Who are important figures in
Pietism?
Johann Arndt
(1555-1621), pictured left, author of True Christianity. He helped
pioneer (in his day) the conviction that orthodox doctrine was not enough
to produce Christian life.
Johann Gerhardt (1582-1637), the renowned Lutheran systematic theologian
who also deplored the lack of piety and need for reform; he wrote Sacred
Meditations.
Jakob Philipp Spener (1635-1705), author of Pia Desideria
and founder of collegia pietatis (schools of piety); Spener is widely
known as the father of German Pietism (though I think it should be Arndt).
August
Hermann Francke (1663-1727), pictured right, who, while at the University
of Leipzig, formed a bible study group known as the collegium philobiblicum,
which became a devotional group. Francke later went to the new university
at Halle, and in addition to theology did work with orphans and the needy;
the Francke Foundation exists in Germany for this purpose to the present
day.
Count Nicholas Ludwig von Zinzendorf (1700-1760), Spener's godson,
who studied at Halle and soon after encountered and sheltered Moravian
refugees. Von Zinzendorf went on to found the renewed Moravian Church,
which became known for its unrivalled missionary activity.
John Wesley
(1703-1791), the Anglican minister who was raised in a home influenced
by Pietist thinking and who, after an encounter with Moravian missionaries,
experienced a formative religious conversion which compelled him to embark
on a preaching career of over fifty years and twenty thousand sermons.

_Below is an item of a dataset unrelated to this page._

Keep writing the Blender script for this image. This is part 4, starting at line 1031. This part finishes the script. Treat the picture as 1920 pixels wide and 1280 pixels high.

His legacy is the Methodist church and a large portion of Evangelical
Christianity.
If you really want to understand
Pietism, you should read:
- One of the many works written on the subject in German. If learning
German is a little too much to tackle, here are a couple of good books
in English:
- F. Ernest Stoeffler, The Rise of Evangelical Pietism (Leiden:
E. J. Brill, 1965, 1971).
This is still the definitive work on Pietism. Stoeffler looks at German
Pietism as part of a broader current that takes in Puritanism in England
as well as reforming movements within mainline Protestantism on the
Continent.
- Peter C. Erb, ed., Pietists: Selected Writings (New York: Paulist
Press, 1983).
This work shows the wide range of approaches to the perceived need to
rejuvenate the Church, from individuals like Spener and Francke, who
sought to bring new life to existing church structures, to the more
radical separatism of Gottfried Arnold to the mysticism of Johann Bengel.